Quando ero una mamma giovane (e competitiva, ma non ditelo a nessuno), credevo che la cosa fosse fisiologica: hai tra le mano in bambino nuovo di zecca, ti piace pensare che sia il migliore.

Quello imbocca subito il ritmo circadiano per il giusto senso di marcia, che si attacca al seno a intervalli regolari, che a cinque mesi si regge seduto, a otto gattona e a dodici cammina (e attente ché vi sento, o voi che state pensando: il mio a undici!).

La prima gara è sul peso.
Quando la mia primogenita era neonata conobbi una mamma che metteva dei sassolini tra il pannolino e body della figlia perché gli altri genitori credessero che cresceva più velocemente dei loro. Non ho mai più visto una simile pratica – quindi posso tranquillamente archiviare l’episodio tra le follie da puerperio – ma ugualmente mi sembra paradigmatica di quello che un genitore arriva a fare per vincere la battaglia.

Quale battaglia?
Non saprei, ce ne sono tante. Da che sono mamma ho visto genitori competere in ogni campo: per il trofeo del bambino più mangione, quello per il bambino più loquace, del bambino, più vivace, più estroverso (vivacità ed estroversione sono valori) quello per il bambino più obbediente e quello per il bambino con il maggior numero di denti – e potrei continuare, ché non esistono limiti per un genitore che voglia dimostrare al mondo quanto la sua prole sia fantastica. Ho detto fantastica? Volevo dire: la migliore. E la più bella, ça va sans dire.

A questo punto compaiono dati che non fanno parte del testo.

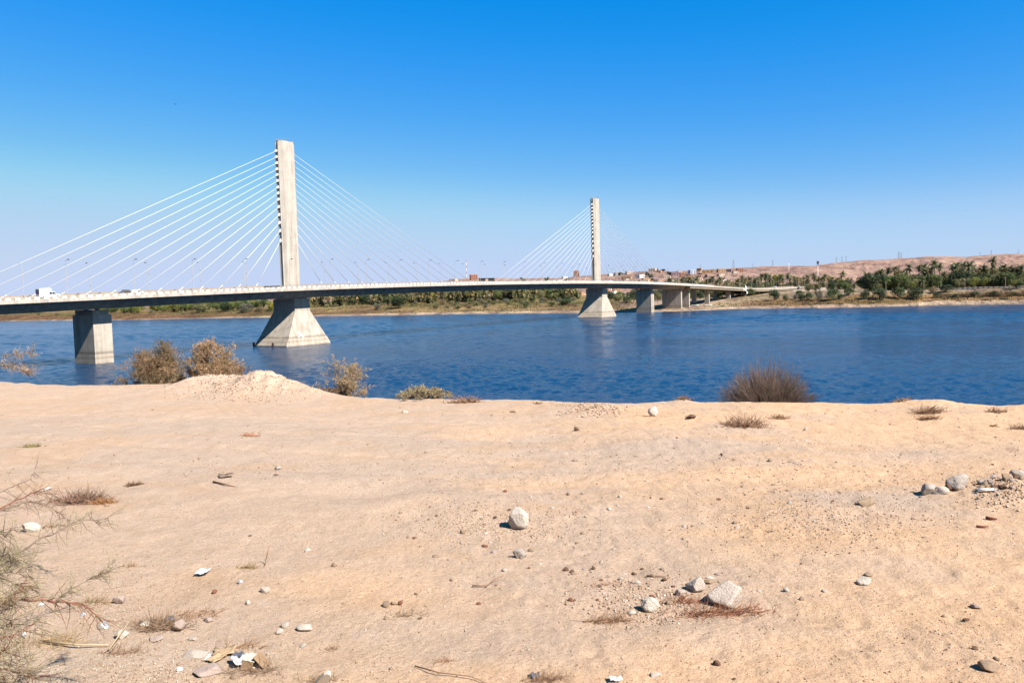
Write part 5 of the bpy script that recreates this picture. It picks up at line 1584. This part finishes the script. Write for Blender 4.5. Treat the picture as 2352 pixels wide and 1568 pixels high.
def foliage_bush(name, px, back, w, top_py, tones, label, seed, n=7000, leaf=0.05, blobs=None, stems=40, cat='bush', spread=1.0, stem_tone=(0.16, 0.12, 0.085)):
    x, y, z = rim_point(px, back)
    top = at_Y(px, top_py, y)[2]; h = top - z; W = w * y / FOC * 1.22
    g = np.random.default_rng(seed)
    root = empty(name, (x, y, z)); tag(root, label, cat)
    bl = []
    nb = blobs or 46
    for i in range(nb):
        az = g.uniform(0, 6.28); u = g.random() ** 0.7; k = math.sqrt(max(0, 1 - u * u * 0.85)) * g.uniform(0.3, 1.0)
        rad = min(g.uniform(0.07, 0.15) * W * spread, 0.30 * h)
        lp = 0.80 + 0.28 * math.sin(az * 2 + seed) + 0.12 * math.sin(az * 5 + seed * 2)
        bl.append((math.cos(az) * k * W / 2 * 0.92, math.sin(az) * k * W / 2 * 0.7, min(h * (0.12 + 0.80 * u * lp), h - rad * 0.75), rad))
    # each clump is a set of plumes: rows of fine scale leaves along twigs that fan outwards and up
    B = np.array(bl); m_ = max(1, n // 26)
    kb = g.choice(len(B), m_, p=B[:, 3] ** 2 / (B[:, 3] ** 2).sum())
    c0 = B[kb, :3]
    out = c0 / np.array((W / 2, W / 2, h)) + np.array((0, 0, 0.25)); out /= np.linalg.norm(out, axis=1)[:, None]
    dr = out * 0.7 + g.normal(size=(m_, 3)) * 0.6; dr /= np.linalg.norm(dr, axis=1)[:, None]
    ln = B[kb, 3] * g.uniform(0.5, 1.15, m_)
    st0 = c0 + g.normal(size=(m_, 3)) * B[kb, 3][:, None] * 0.45
    t = g.random((m_, 26)) ** 0.8
    P = st0[:, None] + dr[:, None] * (ln[:, None] * t)[..., None] + g.normal(size=(m_, 26, 3)) * (0.10 * ln)[:, None, None]
    P[..., 2] -= (t ** 2) * 0.10 * ln[:, None]
    ld = dr[:, None] * 0.8 + g.normal(size=(m_, 26, 3)) * 0.6; ld /= np.linalg.norm(ld, axis=2)[..., None]
    sd = np.cross(ld, g.normal(size=(m_, 26, 3))); sd /= np.linalg.norm(sd, axis=2)[..., None] + 1e-9
    sz = leaf * g.uniform(0.5, 1.4, (m_, 26))[..., None]
    P, ld, sd, sz = P.reshape(-1, 3), ld.reshape(-1, 3), sd.reshape(-1, 3), sz.reshape(-1, 1)
    P[:, 2] = np.maximum(P[:, 2], -0.15)
    V = np.concatenate([P - sd * sz * 0.22, P + sd * sz * 0.22, P + ld * sz * 1.25], 0); q = len(P)
    Fc = np.stack([np.arange(q), np.arange(q) + q, np.arange(q) + 2 * q], 1)
    tc = np.array(tones)[g.integers(0, len(tones), len(B))][kb] * g.uniform(0.75, 1.3, m_)[:, None]
    C = np.repeat(tc, 26, 0) * g.uniform(0.8, 1.2, q)[:, None]; C = np.concatenate([C, C, C], 0)
    link('foliage', np_mesh('foliage', V, Fc, M_LEAF, C, False, 0.70), root)
    mb = MB()
    for i in range(stems):
        b = bl[i % nb]
        m_ = (b[0] * .45 + g.normal() * .05, b[1] * .45 + g.normal() * .05, b[2] * .55)
        mb.tube([(g.normal() * 0.06, g.normal() * 0.06, -0.1), m_, b[:3]], [0.018, 0.011, 0.004], 5, stem_tone)
    mb.build('stem', M_DRYLEAF, root, True)
    VV, FF, CC = [], [], []
    for b in bl:
        twig_tufts(VV, FF, CC, g, b[:3], 14, b[3] * 1.5, (b[3] * .3,) * 3, tuple(c * 1.1 for c in tones[0]), 0.7, 0.0035, 0.22)
    link('twigs', np_mesh('twigs', np.array(VV), np.array(FF), M_DRYLEAF, np.array(CC)), root)
    return root
TAN = [(0.43, 0.275, 0.150), (0.52, 0.335, 0.19), (0.36, 0.235, 0.125), (0.30, 0.205, 0.105)]
foliage_bush('tamarisk_bush', 360, 1.4, 140, 787, TAN + [(0.22, 0.175, 0.085)], 'tan feathery bush at the river rim, left one of the big pair', 201, 42000, 0.034, 75)
foliage_bush('tamarisk_bush', 494, 1.5, 112, 784, TAN, 'tan feathery bush at the river rim, right one of the big pair', 207, 40000, 0.034, 75)
foliage_bush('tamarisk_bush', 447, 1.7, 44, 792, TAN, 'small bush top on a thin bare branch between the big pair', 209, 1800, 0.045, 10, 10)
foliage_bush('dry_bush', 548, 1.1, 62, 842, [(0.38, 0.24, 0.145), (0.32, 0.20, 0.12)], 'low russet bush at the right foot of the big pair', 213, 3500, 0.035, 26, 14)
foliage_bush('dry_bush', 300, 1.2, 60, 856, [(0.38, 0.25, 0.15), (0.32, 0.21, 0.13)], 'low russet bush at the left foot of the big pair', 215, 2500, 0.035, 22, 12)
foliage_bush('dry_bush', 425, 1.4, 70, 838, [(0.32, 0.23, 0.13), (0.27, 0.19, 0.11)], 'low brown scrub filling the gap below the big pair', 216, 3500, 0.04, 26, 12)
foliage_bush('tamarisk_bush', 792, 1.2, 118, 828, [(0.40, 0.29, 0.17), (0.32, 0.24, 0.15), (0.46, 0.33, 0.19)], 'sparse see-through bush at the rim right of the sand heap', 221, 11000, 0.030, 40, 40, spread=0.95)
foliage_bush('dry_bush', 752, 0.5, 62, 893, [(0.34, 0.22, 0.12), (0.28, 0.18, 0.10)], 'low golden dry bush at the foot of the sparse bush', 225, 2500, 0.03, 22, 10)
foliage_bush('green_shrub', 972, 0.25, 138, 891, [(0.36, 0.285, 0.165), (0.42, 0.33, 0.20), (0.30, 0.24, 0.13)], 'low mound of grey-green shrub on the rim left of centre', 231, 13000, 0.028, 90, 20, spread=0.5)

def twig_bush(px, back, w, top_py, label, seed, tone, n=1500, name='twig_bush'):
    x, y, z = rim_point(px, back)
    h = at_Y(px, top_py, y)[2] - z; W = w * y / FOC
    g = np.random.default_rng(seed)
    root = empty(name, (x, y, z)); tag(root, label, 'bush')
    V, Fc, C = [], [], []
    for i in range(n):
        az = g.uniform(0, 6.28); q = g.random() ** 0.6
        un = 0.86 + 0.16 * math.sin(az * 3 + 1) + 0.10 * math.sin(az * 7) + 0.10 * g.normal()
        tip = np.array((math.cos(az) * q * W / 2 * g.uniform(.85, 1.05), math.sin(az) * q * W / 2 * 0.8, un * h * math.sqrt(max(0.03, 1 - (q * .93) ** 2)) * g.uniform(0.55, 1.08)))
        p0 = np.array((tip[0] * 0.32 + g.normal() * .06, tip[1] * 0.32 + g.normal() * .06, 0))
        mid = (p0 + tip) / 2 + g.normal(size=3) * 0.05 + np.array((0, 0, 0.05 * h))
        col = np.array(tone) * g.uniform(0.6, 1.4); t = 0.0045 * g.uniform(0.7, 1.5)
        pts = [p0, mid, tip]
        for b in range(2):
            s0 = mid + (tip - mid) * g.uniform(0, 0.7)
            pts2 = [s0, s0 + (tip - mid) * 0.4 + g.normal(size=3) * 0.07]
            for P_, T_ in ((pts2, t * 0.6),):
                o = len(V)
                for k, p in enumerate(P_):
                    rr = T_ * (1 - 0.6 * k)
                    V += [p + (rr, 0, 0), p + (-rr * .5, rr * .87, 0), p + (-rr * .5, -rr * .87, 0)]; C += [col] * 3
                for w_ in range(3):
                    q_ = (w_ + 1) % 3; Fc.append((o + w_, o + q_, o + 3 + q_)); Fc.append((o + w_, o + 3 + q_, o + 3 + w_))
        o = len(V)
        for k, p in enumerate(pts):
            rr = t * (1.3 - 0.5 * k)
            V += [p + (rr, 0, 0), p + (-rr * .5, rr * .87, 0), p + (-rr * .5, -rr * .87, 0)]; C += [col] * 3
        for k in range(2):
            for w_ in range(3):
                q_ = (w_ + 1) % 3; Fc.append((o + k * 3 + w_, o + k * 3 + q_, o + k * 3 + 3 + q_)); Fc.append((o + k * 3 + w_, o + k * 3 + 3 + q_, o + k * 3 + 3 + w_))
    link('twigs', np_mesh('twigs', np.array(V), np.array(Fc), M_DRYLEAF, np.array(C)), root)
    mb = MB()
    for i in range(9):
        az = g.uniform(0, 6.28); mb.tube([(0, 0, -0.1), (math.cos(az) * W * .12, math.sin(az) * W * .1, h * .25), (math.cos(az) * W * .26, math.sin(az) * W * .2, h * .55)], [0.02, 0.014, 0.006], 5, (0.10, 0.07, 0.05))
    mb.build('stem', M_DRYLEAF, root, True)
twig_bush(1760, 0.9, 262, 834, 'round dark twiggy leafless bush on the rim at right', 241, (0.235, 0.16, 0.12), 2300)
foliage_bush('green_shrub', 1853, 1.3, 34, 903, [(0.20, 0.17, 0.08), (0.16, 0.14, 0.07)], 'small olive shrub at the right foot of the dark twiggy bush', 245, 900, 0.035, 12, 6)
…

Crescendo le cose non migliorano, anzi.
L’inizio della scuola consente al genitore competitivo di legittimare la propria sete di gloria. Riconoscere il genitore in gara è facile: è quello che conosce i voti di tutta la classe (e ha molto da ridire su quelli del figlio).
Qualora la carriera scolastica del pargolo non sia sufficiente a soddisfare lo spirito agonistico del genitore, le attività sportive extracurricolari intervengono a colmare la lacuna e allora ecco il papà urlare dagli spalti del torneo di calcio di quartiere; la mamma sperare che cadano le clavette della ginnasta avversaria; ecco i genitori rimanere malissimo se la figlia non è in prima fila al saggio di danza.

Insomma, se l’orgoglio per i propri figli è un sentimento sano e fisiologico, sconfinare nella patologia è un attimo.

Ma non finisce proprio mai?

“No. L’upgrade di questo abominio sono le madri con figli al liceo” risponde Francesca, la più saggia delle mie amiche. “Ce ne sono che sanno a memoria i voti di tutte le verifiche di tutte le materie e te li raccontano con dovizia di dettagli e statistiche sull’andamento della terza fila di banchi a destra. “Ma il tuo ha la Rossi?? Ma che fortuna, il mio ha la Bianchi e studia come un matto!” “No guarda, la Rossi è molto peggio. Il mio è già arrivato alla perifrastica attiva, non so se rendo”. Oh, roba che devi separarle”.

Che fare quindi per rientrare nella categoria? Il mio suggerimento è: coltivare un sano menefreghismo e coccolare la fisiologica stanchezza verso gli obblighi della genitorialità (anche bere tanti spritz con gli amici aiuta).